In October 2008, Justice Pines denied Nastasi’s dissolution petition, finding that "[t]he conclusory allegations of ouster, irreconcilable differences and financial damage to the corporation, are insufficient to demonstrate ‘oppressive conduct’ as to warrant dissolution."

The claims by Carlino and Aletto against Nastasi proceeded to trial before Justice Pines, whose decision last month paints an unflattering picture of bad behavior on both sides.  For his part, Nastasi is found to have installed his own, separate company as lessee of A&N’s showroom which he then subleased to A&N at a substantially higher rent.  Justice Pines also found that Nastasi kept A&N’s books and records at an office run by one of his other companies; that he prevented Carlino and Aletto from learning A&N’s revenues and expenses over a two-year period; that almost all the invoices for A&N’s sales for the period 2006 through early 2008 were invoiced by Nastasi’s wholly owned company; and that "Nastasi’s testimony with regard to his financial contributions to A&N is simply unfounded and not credible."

Carlino and Aletto also took some lumps.  In March 2009, following an eviction proceeding brought by Nastasi’s sublessor company against A&N, Nastasi regained control of the showroom and found that Carlino and Aletto had broken granite, smashed sinks and removed all the fixtures along with the cabinets and tiling.  The repair costs subsequently incurred by Nastasi were over $180,000.  Justice Pines also discredited their testimony that A&N "never really existed," and she concluded that, because the now-defunct company never made a profit, Carlino and Aletto at most were entitled to "amounts necessary to equalize the respective contributions of the shareholders" and not, as they requested, the return of their investments and loans to A&N which totaled around $450,000.

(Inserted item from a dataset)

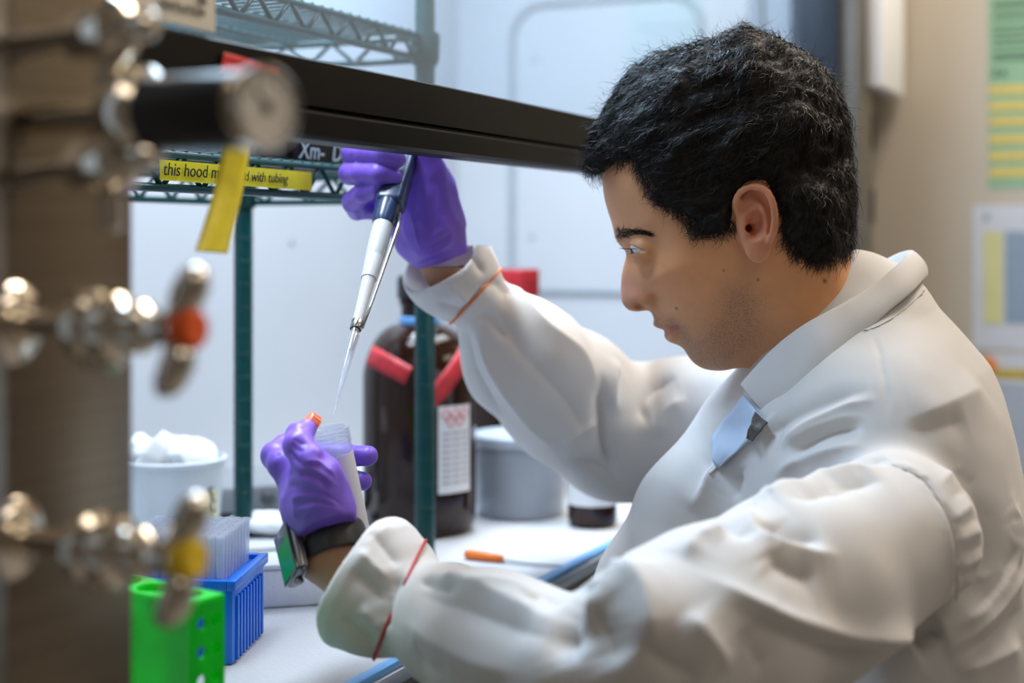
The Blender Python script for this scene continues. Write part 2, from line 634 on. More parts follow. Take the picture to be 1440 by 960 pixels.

In furtherance of such equalization, the court calculated Nastasi’s capital contribution shortfall at around $180,000 which, as coincidence would have it, matched the amount he laid out to fix the showroom damage caused by Carlino and Aletto.  Justice Pines accordingly found that neither side was entitled to a money judgment against the other.  Here’s what she wrote: 

On balance, Nastasi breached his fiduciary duty to Aletto and Carlino by allowing his other corporation (Tiffany Manufacturing) to profit at the expense of A&N.  Nastasi should have made, but was unable to demonstrate at trial, contributions of between $180,000 and $185,000 to the corporation representing his 40% share.  On the other hand, Carlino and Aletto had a fiduciary obligation, once in possession of the showroom, to prevent its destruction and dismantling.  Their actions in permitting such destruction also amount to a breach of their fiduciary duty to A&N, and they should have contributed the over $180,000 toward the renovation of the showroom. As A&N is no longer functioning, which counsel for both parties have confirmed with the Court, and it appears to the Court that both Plaintiffs and Defendant owe a defunct corporation approximately equal amounts, the Court finds that neither is entitled to judgment against the other as the defunct corporation will receive no benefit from any influx of funds, when no party seeks to continue its existence. In reaching this conclusion the Court finds credible the testimony of Carlino that he contributed approximately $50,000 other than the specific checks set forth in the record for the set up of the showroom, and the testimony of Nastasi that he and/or his various corporations contributed approximately $180,000 to the restoration of the showroom after he retook possession.

In retrospect it’s easy to say, with such negatives on both sides, that the case should have settled long before trial.  Perhaps the parties felt they had more to prove than financial damages, but if so, it seems to me that neither side got what they wanted.